The de facto alliance that has developed between the Left and militant Islam, the most reactionary force in the world today, is the strangest and most disconcerting political development in my lifetime. If identity politics is the substantive part of this mutant ideology, the compliance and enforcement arm is the system of thought control we nowadays term political correctness.
According to the PC mindset, someone who openly or even privately challenges core tenets of identity politics is not just wrong but morally depraved. Such a person is not to be engaged with argumentatively, but must be vilified, censored and, where possible, pursued legally using instruments such as the iniquitous section 18C of our Racial Discrimination Act and equivalents in other countries.
Given their head, “progressive” politicians will introduce even more restrictive laws. Former British Labour leader Ed Miliband pledged before the last British election to make Islamophobia, which he never bothered to define, an aggravated criminal offence.
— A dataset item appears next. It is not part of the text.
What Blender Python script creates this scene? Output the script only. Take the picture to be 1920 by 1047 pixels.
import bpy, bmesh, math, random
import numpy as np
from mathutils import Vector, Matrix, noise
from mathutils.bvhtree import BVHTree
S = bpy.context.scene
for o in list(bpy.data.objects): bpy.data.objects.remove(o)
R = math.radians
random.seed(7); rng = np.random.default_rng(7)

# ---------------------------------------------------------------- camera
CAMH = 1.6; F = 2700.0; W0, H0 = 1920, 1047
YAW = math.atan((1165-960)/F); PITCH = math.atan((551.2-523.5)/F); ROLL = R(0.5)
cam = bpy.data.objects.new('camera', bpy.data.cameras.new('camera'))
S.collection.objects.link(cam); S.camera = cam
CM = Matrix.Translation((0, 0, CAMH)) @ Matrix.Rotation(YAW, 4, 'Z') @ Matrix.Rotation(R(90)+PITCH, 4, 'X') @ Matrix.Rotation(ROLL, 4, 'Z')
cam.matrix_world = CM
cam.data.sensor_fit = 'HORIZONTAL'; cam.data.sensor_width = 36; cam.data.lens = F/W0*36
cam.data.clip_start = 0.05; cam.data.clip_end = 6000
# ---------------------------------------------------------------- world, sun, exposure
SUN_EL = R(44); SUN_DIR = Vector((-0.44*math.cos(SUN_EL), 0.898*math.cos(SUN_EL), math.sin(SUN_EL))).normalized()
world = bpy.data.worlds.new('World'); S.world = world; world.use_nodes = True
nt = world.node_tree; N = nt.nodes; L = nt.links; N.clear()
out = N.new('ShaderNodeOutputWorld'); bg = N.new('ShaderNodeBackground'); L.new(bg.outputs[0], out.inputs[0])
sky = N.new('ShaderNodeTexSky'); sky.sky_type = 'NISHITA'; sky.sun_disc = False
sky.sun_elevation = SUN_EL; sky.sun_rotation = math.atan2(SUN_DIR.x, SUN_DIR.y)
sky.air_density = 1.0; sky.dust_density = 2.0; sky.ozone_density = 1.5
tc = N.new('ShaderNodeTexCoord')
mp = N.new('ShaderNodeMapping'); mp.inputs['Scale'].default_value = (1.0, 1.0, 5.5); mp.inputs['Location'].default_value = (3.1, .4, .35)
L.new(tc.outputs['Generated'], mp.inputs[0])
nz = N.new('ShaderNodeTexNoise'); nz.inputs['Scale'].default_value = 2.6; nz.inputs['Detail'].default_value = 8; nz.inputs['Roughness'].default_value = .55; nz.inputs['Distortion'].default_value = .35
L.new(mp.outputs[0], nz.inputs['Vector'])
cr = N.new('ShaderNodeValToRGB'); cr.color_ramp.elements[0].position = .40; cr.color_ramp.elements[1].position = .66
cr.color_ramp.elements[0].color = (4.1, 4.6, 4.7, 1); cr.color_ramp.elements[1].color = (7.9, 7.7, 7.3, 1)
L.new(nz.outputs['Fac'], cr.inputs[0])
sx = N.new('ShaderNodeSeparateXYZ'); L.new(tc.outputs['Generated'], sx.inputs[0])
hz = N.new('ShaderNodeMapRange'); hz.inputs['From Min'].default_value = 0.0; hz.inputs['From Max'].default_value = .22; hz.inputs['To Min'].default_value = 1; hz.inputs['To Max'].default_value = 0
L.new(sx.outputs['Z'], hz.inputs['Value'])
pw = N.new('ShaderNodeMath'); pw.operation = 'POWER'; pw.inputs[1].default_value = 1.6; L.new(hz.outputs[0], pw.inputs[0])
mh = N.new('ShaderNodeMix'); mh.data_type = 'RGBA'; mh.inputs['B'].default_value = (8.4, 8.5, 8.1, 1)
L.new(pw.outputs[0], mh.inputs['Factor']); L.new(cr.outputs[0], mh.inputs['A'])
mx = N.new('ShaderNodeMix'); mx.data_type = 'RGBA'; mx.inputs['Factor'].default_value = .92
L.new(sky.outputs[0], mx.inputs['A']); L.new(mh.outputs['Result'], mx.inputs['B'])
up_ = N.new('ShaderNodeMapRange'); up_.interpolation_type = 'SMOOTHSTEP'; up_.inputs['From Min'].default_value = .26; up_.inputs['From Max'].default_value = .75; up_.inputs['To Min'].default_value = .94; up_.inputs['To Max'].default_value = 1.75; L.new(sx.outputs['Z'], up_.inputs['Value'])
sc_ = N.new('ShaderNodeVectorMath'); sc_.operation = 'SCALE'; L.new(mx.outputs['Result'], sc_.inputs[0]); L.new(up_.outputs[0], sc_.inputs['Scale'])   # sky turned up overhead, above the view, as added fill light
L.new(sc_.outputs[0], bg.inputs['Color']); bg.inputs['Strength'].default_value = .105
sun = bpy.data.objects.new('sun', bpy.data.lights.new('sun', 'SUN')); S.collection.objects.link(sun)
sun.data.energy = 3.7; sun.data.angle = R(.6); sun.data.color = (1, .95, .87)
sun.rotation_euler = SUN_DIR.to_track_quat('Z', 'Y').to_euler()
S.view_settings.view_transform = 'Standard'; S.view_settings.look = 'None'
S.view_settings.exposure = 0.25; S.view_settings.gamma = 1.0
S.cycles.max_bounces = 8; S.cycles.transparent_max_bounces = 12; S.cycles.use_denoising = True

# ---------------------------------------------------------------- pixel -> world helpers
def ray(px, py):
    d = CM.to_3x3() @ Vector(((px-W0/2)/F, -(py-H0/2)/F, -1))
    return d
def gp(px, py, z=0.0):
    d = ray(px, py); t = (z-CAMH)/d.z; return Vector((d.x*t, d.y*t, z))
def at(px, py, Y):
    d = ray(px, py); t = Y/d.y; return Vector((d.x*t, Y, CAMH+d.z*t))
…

Regressive Left activists often claim to be fighting against “fascism” or “the extreme Right”. Ironically, they are the ones who, time and again, resort to classic 1930s fascist tactics such as wrecking the meetings of their opponents and in some cases harassing or attacking attendees.
I experienced this last year while attending a meeting at the University of Sydney that was being addressed by a speaker known to be defensive of Israel, a position now verboten on campuses around the world.
The meeting was disrupted by a chanting mob led by a young woman with a megaphone, the leaders making clear afterwards that they were there not to challenge or debate but to silence.